Saipan casino: Boon or bane?

Saipan— Within minutes after the doors opened, the slot machines started clanking and clanging. Patrons sat on rows of blackjack tables, bracing to win or lose. Others loitered around the sprawling high-ceilinged lobby, marveling at the huge electronic screen with a moving picture of waterfalls and the ceiling screen with animated impression of the sky. On the right side stand twin arching staircases with glass railings, where you might imagine a woman in crystal-encrusted gown descending dramatically. Welcome to Las Vegas on Saipan.

Officials of the Imperial Pacific International stood at the lobby to welcome approximately 200 guests, most of whom are Asian tourists, during the July 6 opening of the casino component of the Imperial Pacific Resort Saipan. It opened in a rather uncharacteristically quiet fashion — no fanfare, no dragon dance, no speeches — purportedly attempting to temper public attention to the opulent project that has been saddled with all sorts of controversy.

The still unfinished gold-ornate edifice imposes its presence in the hotel district of Garapan. It is touted to cost $7-billion to finish construction. From the Beach Road view, the 14-storey building sticks out on the horizon, as if announcing Saipan’s ingress into the new era.

It is glorious. No, it is gaudy. The choice of adjectives depends on who you are talking to. One’s review of the Imperial Pacific Resort’s aesthetics can be influenced by the individual’s sentiment and stance on the casino debate. After all, casino gambling is an inherently polarizing issue.

“We are doing this to ourselves. After the garment industry, we let the casino enter into our community as if outsiders are our only economic rescuers,” said a CNMI official, who requested anonymity.

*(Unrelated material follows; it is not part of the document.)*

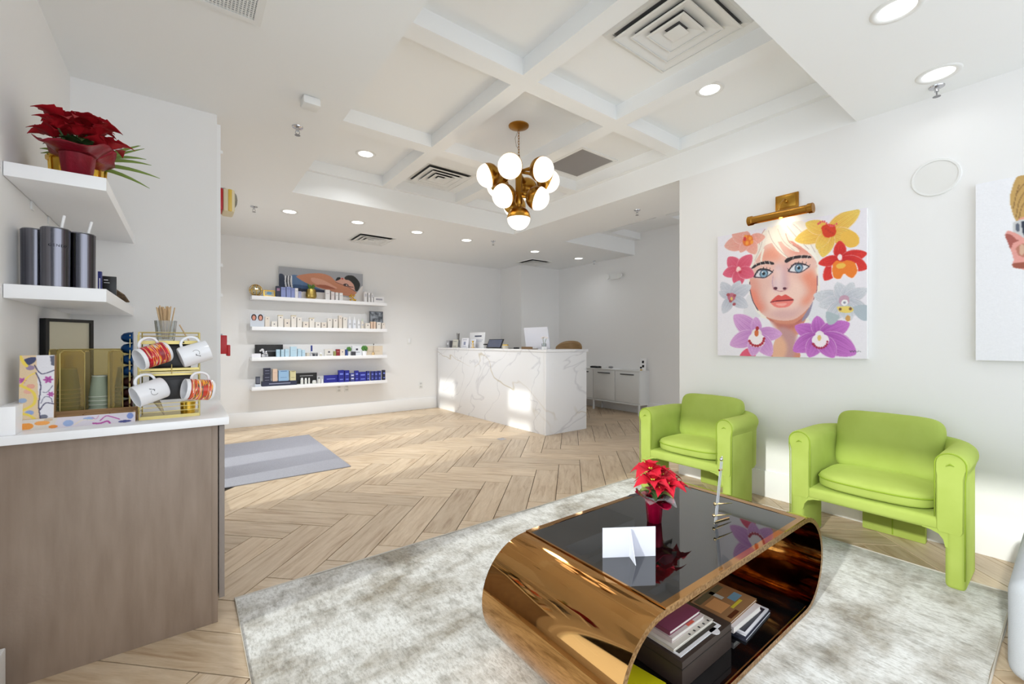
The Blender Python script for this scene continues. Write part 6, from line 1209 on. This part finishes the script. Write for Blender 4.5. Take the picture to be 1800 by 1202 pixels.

Shaking his head, the official added, “I don’t fault the Imperial Pacific; they’re in the business of doing business and they will do business wherever they are allowed to and they would do whatever it takes. I didn’t blame Willie Tan when he was doing the garment business that drew him criticisms. Our government allowed him to do what he was doing. I only blame those who allowed themselves to be bought.”